Masyarakat secara umum juga masih belum paham mengenai anak berkebutuhan khusus, dan ini menambah tekanan bagi mereka untuk beradaptasi dalam dunia yang tidak sepenuhnya menerima mereka. Label seperti "malas," "nakal," atau "tidak fokus" masih sering terdengar.
Dalam banyak kasus, ketidakpahaman ini menyebabkan anak-anak merasa bahwa mereka perlu "menyembunyikan" kebutuhan khusus mereka agar tidak dianggap berbeda. Ini menimbulkan perasaan rendah diri yang berlarut-larut dan bisa berdampak pada kepercayaan diri mereka seumur hidup.
Bagaimana mungkin kita bisa berharap anak-anak ini berkembang dengan optimal jika lingkungan di sekitar mereka menempatkan batasan yang begitu ketat pada kebebasan mereka? Mungkin benar bahwa mereka membutuhkan dukungan ekstra untuk menjalani hari-hari mereka di sekolah, namun kita tidak bisa mengabaikan hak mereka untuk merasakan kebebasan dalam belajar dengan cara yang sesuai dengan kondisi mereka.
Dalam perjalanan saya sebagai seorang guru dan praktisi anak berkebutuhan khusus, saya terus belajar bahwa harmoni antara kebebasan dan tuntutan dapat tercapai ketika kita semua memiliki pemahaman yang cukup. Edukasi bagi guru dan keluarga tentang kebutuhan khusus bukan sekadar tambahan, melainkan kebutuhan. Ketika guru memiliki pengetahuan lebih, mereka bisa membantu anak-anak menemukan cara belajar yang sesuai tanpa mengorbankan potensi unik yang ada dalam diri anak tersebut.
Vygotsky (1978) dalam teorinya tentang zone of proximal development menunjukkan bahwa setiap anak memiliki potensi yang dapat berkembang maksimal dengan bimbingan dan dukungan yang tepat. Artinya, ketika guru dan keluarga memberikan kebebasan yang mendukung perkembangan, anak akan berkembang lebih baik dibandingkan jika dipaksa sesuai dengan standar umum.
Untuk menciptakan sekolah inklusi yang sejati, kita harus mengedukasi bukan hanya guru, tapi juga keluarga dan masyarakat.
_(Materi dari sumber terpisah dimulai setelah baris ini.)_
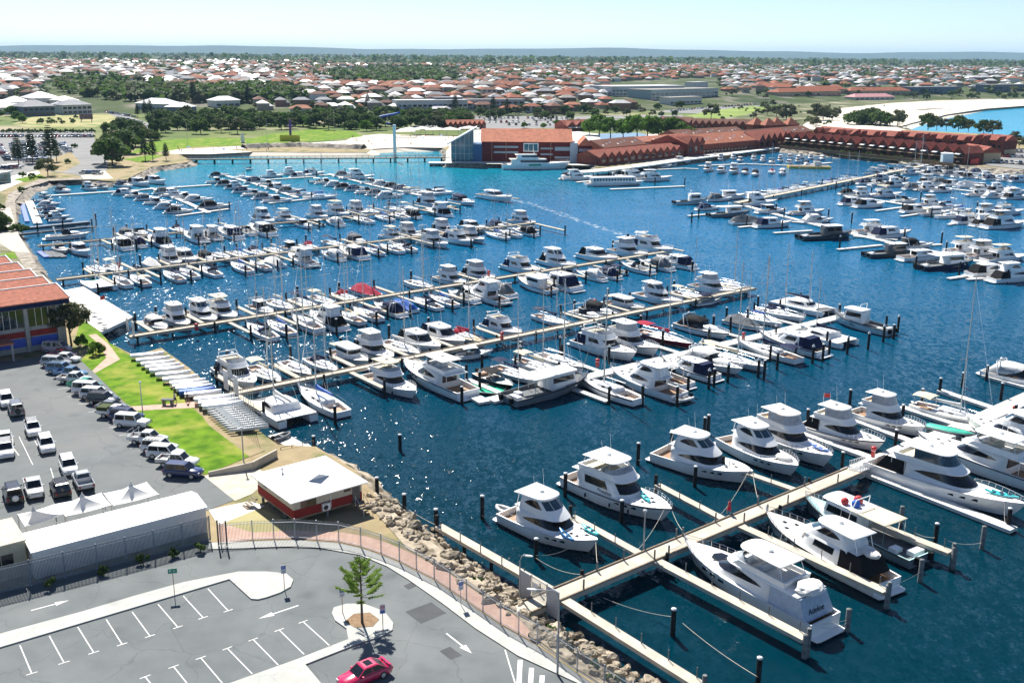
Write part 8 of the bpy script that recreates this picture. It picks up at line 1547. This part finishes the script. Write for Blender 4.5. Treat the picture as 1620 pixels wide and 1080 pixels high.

Program-program seperti pelatihan guru, seminar untuk orang tua, serta kampanye di masyarakat mengenai kebutuhan khusus bisa menjadi langkah awal untuk mempersempit kesenjangan pemahaman ini. Di sinilah pentingnya kesadaran bersama, bahwa setiap anak, terlepas dari kebutuhan khususnya, memiliki hak untuk belajar dengan cara yang membebaskan mereka dan menghormati keunikan mereka.
Perjalanan saya dari seorang anak berkebutuhan khusus yang merasa terasing hingga menjadi seorang guru dan aktivis dalam pendidikan khusus, telah mengajarkan saya bahwa dunia yang bertabrakan ini sebenarnya bisa disatukan jika kita semua mau membuka diri dan saling memahami. Kita semua berhak merasakan kebebasan dalam belajar, tapi kita juga bertanggung jawab untuk menciptakan sistem yang tidak hanya menuntut, melainkan mendukung setiap anak dengan segala keunikannya untuk berkembang menjadi versi terbaik dari dirinya sendiri.